A Humboldt County cannabis grower will pay at least $750,000 to settle a dispute with state water and wildlife agencies over alleged environmental violations at a 435-acre cultivation site in California’s famed Emerald Triangle. In the settlement agreement, licensed weed grower Joshua Sweet and his companies, The Hills LLC and Shadow Light Ranch LLC, admitted to violations of state water regulations over a period of several years.
“It is critical for all cannabis cultivators to be environmentally responsible and protect California’s water supply and water quality,” Taro Murano, program manager for the State Water Board’s Division of Water Rights cannabis enforcement section, said in a statement from the California Department of Fish and Wildlife (CDFW). “Sweet chose to operate his business while ignoring regulations designed to protect the environment. He must now remediate the environmental damage he caused and pay a significant penalty. No one should get a business advantage by ignoring the law and harming the environment.”
The settlement calls for Sweet to pay $1.75 million for the violations, which include illegally diverting and collecting water from unnamed tributaries of the South Fork Eel River that cross the property. According to the settlement terms, $1 million of the fine was suspended, but Sweet will be responsible for paying the additional $1 million if remediations to the property are not completed as agreed.
Multiple Environmental Violations at Cultivation Site
The settlement cites several violations, including building an unpermitted pond on a waterway to collect water for irrigating cannabis plants. Other violations include the destruction of wetland habitats and stream channels, converting oak woodland to cannabis cultivation and failure to work with state and local officials to satisfy permitting requirements.
Yvonne West, director of the State Water Resources Control Board’s office of enforcement, said that Sweet and his companies did not have the authority to divert water on the property and use it for cannabis cultivation. According to an email from the water board to nonprofit news outlet CalMatters, Sweet took about 16.2 acre-feet of water, approximately enough to supply about 49 households for a year, for a total of three ponds on the property between 2017 and 2020.
“This case represents years of hard work by dedicated staff to remediate damage to streambed channels, wetland habitat and oak woodlands,” said Nathaniel Arnold, acting chief of law enforcement for CDFW. “The settlement also speaks volumes to the egregious nature of this case and should send a strong message to those working outside of state regulations to cultivate cannabis. Our natural resources deserve to be respected.”
Included in the settlement agreement is a $500,000 payment for water rights violations, a record penalty for such a violation in the state of California. The defendants are also required to remove unpermitted ponds and restore wetlands and waterways as part of the agreement.
Grower Says Penalty Is Unfair
Sweet believes that the fines are unfair and excessive and that the case could have been handled differently.
“If the full penalty and remediation costs were due today it would take everything I own,” Sweet said in a statement to CalMatters.
“Although I will follow through with my end of the settlement, I do not believe this is fair or just, and I believe I have already suffered way too much,” Sweet said in the emailed statement.
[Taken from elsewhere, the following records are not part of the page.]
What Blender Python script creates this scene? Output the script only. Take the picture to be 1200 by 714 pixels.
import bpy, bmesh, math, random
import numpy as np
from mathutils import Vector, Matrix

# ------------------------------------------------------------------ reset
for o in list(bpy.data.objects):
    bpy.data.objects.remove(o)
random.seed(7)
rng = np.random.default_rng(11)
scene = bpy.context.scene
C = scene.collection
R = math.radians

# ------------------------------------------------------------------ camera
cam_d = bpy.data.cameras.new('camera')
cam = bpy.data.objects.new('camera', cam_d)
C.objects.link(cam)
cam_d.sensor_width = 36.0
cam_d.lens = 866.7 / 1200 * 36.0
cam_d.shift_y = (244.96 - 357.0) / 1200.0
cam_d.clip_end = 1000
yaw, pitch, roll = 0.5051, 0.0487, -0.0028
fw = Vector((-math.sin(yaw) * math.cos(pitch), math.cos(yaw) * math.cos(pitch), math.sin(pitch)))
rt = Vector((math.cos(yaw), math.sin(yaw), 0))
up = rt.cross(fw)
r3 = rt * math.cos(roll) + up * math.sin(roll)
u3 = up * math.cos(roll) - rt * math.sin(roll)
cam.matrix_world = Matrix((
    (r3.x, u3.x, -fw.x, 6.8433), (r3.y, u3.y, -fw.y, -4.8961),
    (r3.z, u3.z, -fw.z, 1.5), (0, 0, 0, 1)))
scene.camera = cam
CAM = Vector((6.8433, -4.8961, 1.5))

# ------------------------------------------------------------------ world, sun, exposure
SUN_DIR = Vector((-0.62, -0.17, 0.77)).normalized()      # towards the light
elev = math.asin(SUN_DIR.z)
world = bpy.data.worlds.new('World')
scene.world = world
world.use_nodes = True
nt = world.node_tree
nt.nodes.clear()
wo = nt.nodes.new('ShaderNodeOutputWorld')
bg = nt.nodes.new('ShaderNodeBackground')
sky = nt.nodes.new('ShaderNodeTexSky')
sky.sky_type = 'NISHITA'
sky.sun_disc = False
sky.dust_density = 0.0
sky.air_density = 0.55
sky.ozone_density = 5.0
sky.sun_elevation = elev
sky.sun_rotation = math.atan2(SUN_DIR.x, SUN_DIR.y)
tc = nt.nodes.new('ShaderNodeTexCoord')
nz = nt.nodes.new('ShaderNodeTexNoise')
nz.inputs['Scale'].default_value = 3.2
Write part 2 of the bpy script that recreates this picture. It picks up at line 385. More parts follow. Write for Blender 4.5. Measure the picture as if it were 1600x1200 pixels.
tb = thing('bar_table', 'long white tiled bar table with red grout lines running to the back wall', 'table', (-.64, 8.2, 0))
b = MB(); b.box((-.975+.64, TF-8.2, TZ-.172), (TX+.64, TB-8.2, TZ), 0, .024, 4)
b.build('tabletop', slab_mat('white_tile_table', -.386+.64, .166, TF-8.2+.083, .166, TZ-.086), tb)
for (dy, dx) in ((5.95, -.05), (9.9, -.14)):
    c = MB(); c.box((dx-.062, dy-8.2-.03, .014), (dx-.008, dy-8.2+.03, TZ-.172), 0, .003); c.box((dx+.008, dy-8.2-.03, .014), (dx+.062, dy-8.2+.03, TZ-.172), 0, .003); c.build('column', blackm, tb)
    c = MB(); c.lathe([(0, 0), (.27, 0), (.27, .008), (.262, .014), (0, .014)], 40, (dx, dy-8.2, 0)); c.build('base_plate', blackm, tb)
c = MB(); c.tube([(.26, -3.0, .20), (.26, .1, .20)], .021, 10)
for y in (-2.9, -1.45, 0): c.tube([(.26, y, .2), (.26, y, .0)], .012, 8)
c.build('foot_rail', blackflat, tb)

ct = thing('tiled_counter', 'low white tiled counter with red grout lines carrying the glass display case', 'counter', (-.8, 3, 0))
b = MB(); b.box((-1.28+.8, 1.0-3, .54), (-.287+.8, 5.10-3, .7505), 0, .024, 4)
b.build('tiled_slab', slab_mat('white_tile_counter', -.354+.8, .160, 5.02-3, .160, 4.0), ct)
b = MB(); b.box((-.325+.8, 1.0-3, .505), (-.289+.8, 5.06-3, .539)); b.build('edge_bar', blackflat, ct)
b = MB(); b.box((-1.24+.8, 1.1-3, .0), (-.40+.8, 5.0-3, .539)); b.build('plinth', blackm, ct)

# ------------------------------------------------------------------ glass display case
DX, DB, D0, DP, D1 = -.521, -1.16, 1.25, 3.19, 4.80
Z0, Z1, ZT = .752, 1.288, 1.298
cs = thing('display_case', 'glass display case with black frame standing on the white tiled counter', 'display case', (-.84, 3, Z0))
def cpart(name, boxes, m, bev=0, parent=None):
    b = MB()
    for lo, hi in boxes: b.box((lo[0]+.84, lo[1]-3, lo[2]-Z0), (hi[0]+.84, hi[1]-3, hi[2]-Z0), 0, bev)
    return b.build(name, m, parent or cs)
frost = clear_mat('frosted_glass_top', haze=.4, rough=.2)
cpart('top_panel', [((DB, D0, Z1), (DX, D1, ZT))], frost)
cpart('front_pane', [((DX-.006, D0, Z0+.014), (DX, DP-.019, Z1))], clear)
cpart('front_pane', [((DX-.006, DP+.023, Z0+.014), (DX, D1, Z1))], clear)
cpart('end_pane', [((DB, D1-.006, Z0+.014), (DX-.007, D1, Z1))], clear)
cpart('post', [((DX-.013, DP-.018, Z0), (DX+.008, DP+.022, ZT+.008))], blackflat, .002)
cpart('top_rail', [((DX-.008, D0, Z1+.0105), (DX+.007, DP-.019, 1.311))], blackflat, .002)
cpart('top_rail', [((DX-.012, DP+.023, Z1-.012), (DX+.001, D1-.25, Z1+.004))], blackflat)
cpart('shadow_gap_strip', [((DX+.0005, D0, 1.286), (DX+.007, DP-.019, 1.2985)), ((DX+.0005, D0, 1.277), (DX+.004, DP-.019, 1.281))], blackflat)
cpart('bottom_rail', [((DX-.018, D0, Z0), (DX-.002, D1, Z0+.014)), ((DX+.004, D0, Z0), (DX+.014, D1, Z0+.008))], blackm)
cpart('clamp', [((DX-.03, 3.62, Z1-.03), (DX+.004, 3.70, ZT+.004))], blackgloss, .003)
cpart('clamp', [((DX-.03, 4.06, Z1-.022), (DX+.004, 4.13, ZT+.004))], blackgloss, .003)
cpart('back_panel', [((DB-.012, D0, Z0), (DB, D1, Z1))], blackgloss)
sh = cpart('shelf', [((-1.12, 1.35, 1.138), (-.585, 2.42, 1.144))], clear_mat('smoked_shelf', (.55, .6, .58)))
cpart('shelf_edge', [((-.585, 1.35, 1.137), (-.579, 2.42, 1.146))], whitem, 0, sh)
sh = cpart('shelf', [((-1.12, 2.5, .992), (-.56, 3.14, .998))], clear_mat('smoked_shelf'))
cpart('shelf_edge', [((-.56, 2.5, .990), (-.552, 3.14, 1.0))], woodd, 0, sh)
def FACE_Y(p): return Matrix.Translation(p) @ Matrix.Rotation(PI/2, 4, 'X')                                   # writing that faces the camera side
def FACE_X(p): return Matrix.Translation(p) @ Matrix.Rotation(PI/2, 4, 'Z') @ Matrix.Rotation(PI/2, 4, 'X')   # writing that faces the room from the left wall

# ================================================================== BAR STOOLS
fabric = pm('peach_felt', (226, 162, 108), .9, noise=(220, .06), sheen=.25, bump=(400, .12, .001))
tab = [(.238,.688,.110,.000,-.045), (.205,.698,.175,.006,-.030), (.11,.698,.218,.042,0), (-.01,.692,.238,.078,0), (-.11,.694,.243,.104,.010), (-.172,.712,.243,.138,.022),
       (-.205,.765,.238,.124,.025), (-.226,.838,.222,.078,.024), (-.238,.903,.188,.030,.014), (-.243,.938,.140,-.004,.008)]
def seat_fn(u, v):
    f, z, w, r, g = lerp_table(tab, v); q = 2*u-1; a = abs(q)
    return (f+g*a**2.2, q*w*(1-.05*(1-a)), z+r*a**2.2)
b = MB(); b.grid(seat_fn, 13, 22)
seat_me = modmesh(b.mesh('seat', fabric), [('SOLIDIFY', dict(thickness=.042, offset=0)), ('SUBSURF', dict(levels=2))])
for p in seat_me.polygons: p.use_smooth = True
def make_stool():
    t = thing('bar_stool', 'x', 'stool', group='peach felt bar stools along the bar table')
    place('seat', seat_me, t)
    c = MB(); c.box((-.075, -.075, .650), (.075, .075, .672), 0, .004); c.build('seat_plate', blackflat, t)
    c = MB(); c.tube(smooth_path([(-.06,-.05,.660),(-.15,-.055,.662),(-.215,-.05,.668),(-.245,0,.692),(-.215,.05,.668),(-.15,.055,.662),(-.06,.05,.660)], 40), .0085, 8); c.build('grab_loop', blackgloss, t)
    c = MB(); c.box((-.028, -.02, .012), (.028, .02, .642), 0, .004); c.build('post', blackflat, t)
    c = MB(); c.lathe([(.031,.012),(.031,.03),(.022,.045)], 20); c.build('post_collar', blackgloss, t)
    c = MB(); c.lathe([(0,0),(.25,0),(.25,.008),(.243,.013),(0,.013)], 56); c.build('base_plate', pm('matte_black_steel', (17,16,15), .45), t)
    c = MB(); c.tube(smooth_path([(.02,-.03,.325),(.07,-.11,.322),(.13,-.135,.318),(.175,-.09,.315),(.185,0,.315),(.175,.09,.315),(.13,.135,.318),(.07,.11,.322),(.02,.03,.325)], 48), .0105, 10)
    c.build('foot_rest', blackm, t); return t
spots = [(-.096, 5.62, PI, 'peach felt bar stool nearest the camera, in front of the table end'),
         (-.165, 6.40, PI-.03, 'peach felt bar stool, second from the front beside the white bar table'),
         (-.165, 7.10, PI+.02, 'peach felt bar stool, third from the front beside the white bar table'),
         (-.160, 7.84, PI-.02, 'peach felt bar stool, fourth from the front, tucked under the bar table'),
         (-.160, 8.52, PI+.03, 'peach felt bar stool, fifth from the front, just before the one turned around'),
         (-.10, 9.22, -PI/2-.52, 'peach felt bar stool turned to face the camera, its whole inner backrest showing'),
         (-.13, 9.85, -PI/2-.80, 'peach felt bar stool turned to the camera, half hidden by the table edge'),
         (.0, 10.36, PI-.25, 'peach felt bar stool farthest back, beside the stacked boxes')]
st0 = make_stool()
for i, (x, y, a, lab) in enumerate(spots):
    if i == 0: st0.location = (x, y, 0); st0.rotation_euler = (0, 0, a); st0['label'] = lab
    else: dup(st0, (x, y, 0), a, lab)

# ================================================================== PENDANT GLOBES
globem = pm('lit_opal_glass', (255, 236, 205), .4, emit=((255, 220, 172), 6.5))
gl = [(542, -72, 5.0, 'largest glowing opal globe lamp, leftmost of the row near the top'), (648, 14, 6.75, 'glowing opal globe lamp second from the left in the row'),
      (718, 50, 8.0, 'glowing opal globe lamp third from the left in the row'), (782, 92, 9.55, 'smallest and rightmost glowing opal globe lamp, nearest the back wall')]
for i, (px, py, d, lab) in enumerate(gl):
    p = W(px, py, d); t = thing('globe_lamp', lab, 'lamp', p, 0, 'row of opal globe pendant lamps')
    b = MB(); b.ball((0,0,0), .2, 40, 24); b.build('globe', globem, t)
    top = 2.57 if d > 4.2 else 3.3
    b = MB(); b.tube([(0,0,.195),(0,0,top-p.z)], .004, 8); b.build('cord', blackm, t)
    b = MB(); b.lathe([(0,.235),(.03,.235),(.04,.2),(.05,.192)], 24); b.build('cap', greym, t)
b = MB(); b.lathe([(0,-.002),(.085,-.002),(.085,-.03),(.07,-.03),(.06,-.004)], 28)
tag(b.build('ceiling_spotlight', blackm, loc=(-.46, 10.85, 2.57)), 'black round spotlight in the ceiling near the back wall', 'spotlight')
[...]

“Even during our court-mandated settlement conference, they were asked why they would go after a small independent businessman with these type of enormous fines usually reserved for huge corporations that destroy ecosystems,” he added.
But state and local officials defended the settlement, saying it is justified by the actions taken at the property.
“The ordered penalties are modest given the scope of damage, the length of time the site has been left unremediated and considering the unjust enrichment or benefit to Mr. Sweet from running a business for several years without going through the necessary permitting process,” said Jeremy Valverde, assistant chief counsel at the California Department of Fish and Wildlife, in a statement emailed to CalMatters.
Joshua Curtis, the North Coast Regional Water Quality Control Board’s assistant executive officer, said that Sweet and his businesses “for years resisted our attempts to cooperatively work on restoration and recovery of those resources, leaving formal enforcement as our only option.”
“This was an ongoing use by Mr. Sweet and the penalties are over an approximately four-year period for unauthorized diversion and use of water to support cultivation,” said West of the water board. “Five hundred dollars a day, multiple violations over a four-year period, does really add up. And then again we did have the additional types of violations at play here as well.”